For versions before 6.5.0, you can use a bootstrap action similar to the following to pre-install all necessary dependencies:
#!/bin/bash AWS_SDK_VERSION=2.17.131 ICEBERG_VERSION={{% icebergVersion %}} MAVEN_URL=https://repo1.maven.org/maven2 ICEBERG_MAVEN_URL=$MAVEN_URL/org/apache/iceberg AWS_MAVEN_URL=$MAVEN_URL/software/amazon/awssdk # NOTE: this is just an example shared class path between Spark and Flink, # please choose a proper class path for production.
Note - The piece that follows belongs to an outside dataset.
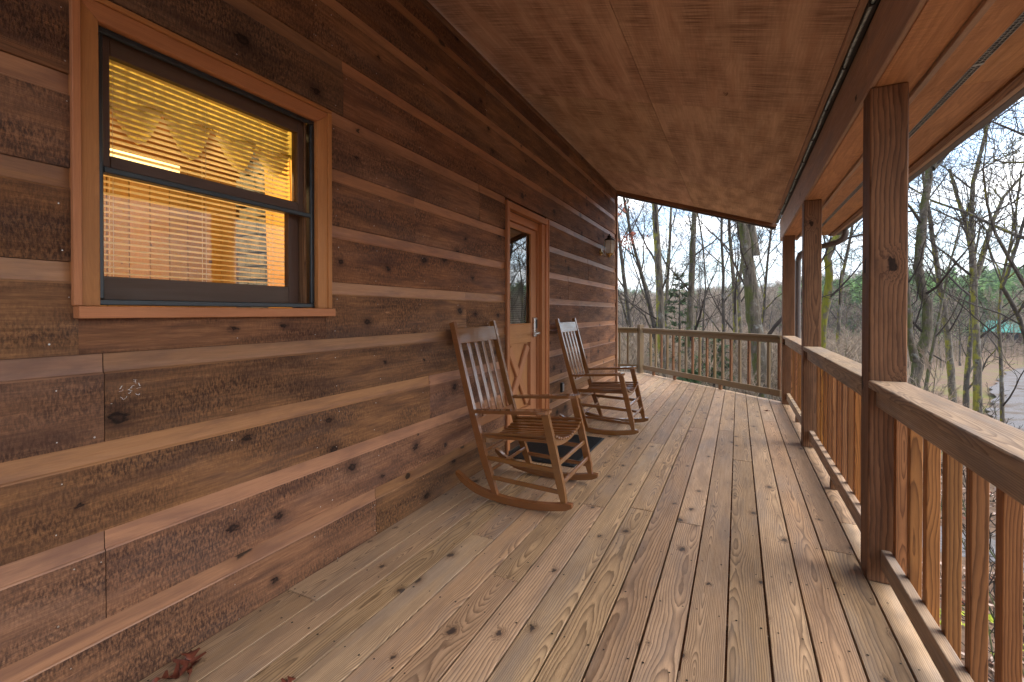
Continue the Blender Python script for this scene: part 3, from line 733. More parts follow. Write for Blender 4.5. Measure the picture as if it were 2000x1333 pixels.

LIB_PATH=/usr/share/aws/aws-java-sdk/ AWS_PACKAGES=( "bundle" "url-connection-client" ) ICEBERG_PACKAGES=( "iceberg-spark3-runtime" "iceberg-flink-runtime" ) install_dependencies () { install_path=$1 download_url=$2 version=$3 shift pkgs=("$@") for pkg in "${pkgs[@]}"; do sudo wget -P $install_path $download_url/$pkg/$version/$pkg-$version.jar done } install_dependencies $LIB_PATH $ICEBERG_MAVEN_URL $ICEBERG_VERSION "${ICEBERG_PACKAGES[@]}" install_dependencies $LIB_PATH $AWS_MAVEN_URL $AWS_SDK_VERSION "${AWS_PACKAGES[@]}"
AWS Elastic Kubernetes Service (EKS) can be used to start any Spark, Flink, Hive, Presto or Trino clusters to work with Iceberg. Search the Iceberg blogs page for tutorials around running Iceberg with Docker and Kubernetes.
Amazon Kinesis Data Analytics provides a platform to run fully managed Apache Flink applications. You can include Iceberg in your application Jar and run it in the platform.